UMDETU’L AHKAM |
ZEKAT |
HAYVAN, MADEN VE KUYU SEBEBİYLE YARALANMA HEDERDİR |
4440-4511- ... Ebu
Hureyre'den, o Rasulullah (s.a.v.)'den şöyle buyurduğunu rivayet etti:
"Hayvanın yaralaması hederdir, kuyu hederdir, maden hederdir. Rikazda da
beşte bir vardır. "
Açıklama:
Rasulullah
(s.a.v.)'in: "Hayvanın yaralaması hederdir ...
Rikazda da beşte bir
vardır." Burada "el-acma -sonu med ile- Ademoğlu dışında bütün
hayvanlar (canlılar) demektir. Behimeye (hayvana) acma denilmesi konuşamadığından
ötürüdür. Cubar ise cim harfi ötreli, be harfi şeddesiz olmak üzere heder
demektir.
Rasulullah
(s.a.v.)'in: "Hayvanın yaralaması hederdir" sözü gündüzün bir şey
telef etmesi yahut da o hayvan sahibinin herhangi bir kusuru olmaksızın
geceleyin telef etmesi ya da beraberinde kimse bulunmamakla birlikte bir şeyler
telef etmesi halleri hakkında yorumlanmıştır. Bu durumlardaki teleflerinin
tazminatı ödenmez. Hadis-i şeriften maksat budur.
Şayet hayvan ile
birlikte onu süren yahut yeden varsa ya da binicisi olup da ön ya da arka
ayakları ile ya da ağzı ile ve benzeri bir organı ile bir şeyler telef edecek
olursa onunla birlikte bulunanın malından tazminatı ödenir. İster o hayvanın
sahibi olsun, ister onu kiralamış, ister emanet olarak almış, ister gasb etmiş,
ister yanına emanet bırakılmış, ister vekil, ister başka birisi olsun fark
etmez. Ancak bir insanın telef olmasına sebep olmuşsa o taktirde telef olanın
diyeti onunla birlikte bulunan kimsenin akilesi tarafından kefareti de onun
malından ödenir.
Hayvanın
yaralamasından maksat da onun telef ettiği şeylerdir. Bu telef ister yaralama
olsun, ister başka bir şeyolsun fark etmez.
Kadı Iyaz, dedi ki:
İlim adamlarının icma ettikleri üzere hayvanların gündüzün sebep oldukları
cinayetlerin beraberlerinde bir kimse bulunmuyor ise tazminatı söz konusu
değildir. Eğer onlarla birlikte binid sürücü yahut yedici bulunuyor ise ilim
adamlarının cumhuru yaptıkları bu telefin tazminatının ödeneceği kanaatindedir.
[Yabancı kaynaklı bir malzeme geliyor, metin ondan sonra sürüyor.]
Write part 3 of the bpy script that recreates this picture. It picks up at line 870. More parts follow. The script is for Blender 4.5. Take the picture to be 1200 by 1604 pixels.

Davud ve Zahiri alimler hiçbir durumda tazminat yoktur. Ancak onunla birlikte
bulunan kimsenin hayvanı bu işi yapmaya zorlaması ya da bunu kasten işlemesi
hali müstesnadır. Yine alimlerin büyük çoğunluğu da saldırmak adeti bulunan
hayvanların zikrettiğimiz surette diğerleri gibi olduğu kanaatindedir. Malik ve
mezhebine mensup ilim adamları ise bu gibi hayvanların sahipleri telef
ettiklerinin tazminatını öderler. Şafii mezhebi alimleri de eğer bu hayvanlar
bozgunculuk ile tanınıyar ise tazminatını öder. Çünkü bu durumda onları
bağlaması gerekir. Eğer hayvanlar geceleyin bir şeyler telef edecek olursa
Malik sahipleri teleflerinin tazminatını öder demiştir. Şafii ve mezhebine
mensup ilim adamları onları korumakta kusuru varsa tazminat öder, değilse
ödemez demişlerdir. Ebu Hanife ise hayvanların gece olsun gündüz olsun telef
ettiklerinin tazminatı yoktur demiştir. İlim adamlarının çoğunluğu ise gündüzün
atlamasının tazminatı olmadığı kanaatindedir. Leys ve Sahnun tazminat öder
demişlerdir.
Rasulullah (s.a.v.)'in:
"Maden de hederdir" buyruğu da şu demektir: Bir kimse kendi mülkünde
ya da ölü (mevak) topraklarda bir maden açıp da oradan birisi geçip içine düşüp
ölürse yahut da o madende çalışacak işçiler tutup maden üzerlerine çöküp
ölürlerse bu hususta bir tazminat yoktur. Aynı şekilde kuyunun heder olması da
şu demektir: Bir kimse kendi mülkünde yahut ölü bir arazide bir kuyu açıp içine
bir insan ya da başka bir şey düşüp de telef olursa tazminat yoktur. Yine bir
başkasını böyle bir kuyuyu açmak için ücretle tutsa kuyu o kişinin üzerine
düşüp ölse tazminat söz konusu değildir. Ama o kuyuyu Müslümanların gidip
geldikleri yolda yahut da başkasının mülkünde iznini almadan açacak olup, içine
düşen bir insan telef olursa onun tazminatını onu açanın akilesine düşer. Kefaret
de açanın malından ödenir. Eğer insandan başkası telef olursa tazminatı açanın
(işçinin) malından ödenmesi gerekir.
Rasulullah (Sallallahu
aleyhi ve Sellem)'in: "Rikazda beşte bir vardır" buyruğu da rikazda
beşte birin vadp olduğunu açıkça ifade etmektedir. Bize göre bu zekattır. Rikaz
ise cahiliye döneminden kalma gömülerdir. Hem bizim mezhebimizin hem Hicaz ehli
alimlerinin hem de ilim adamlarının çoğunluğunun görüşü budur. Ebu Hanife ve
onun dışında Iraklı ilim adamları ise rikaz madenin kendisidir demişlerdir.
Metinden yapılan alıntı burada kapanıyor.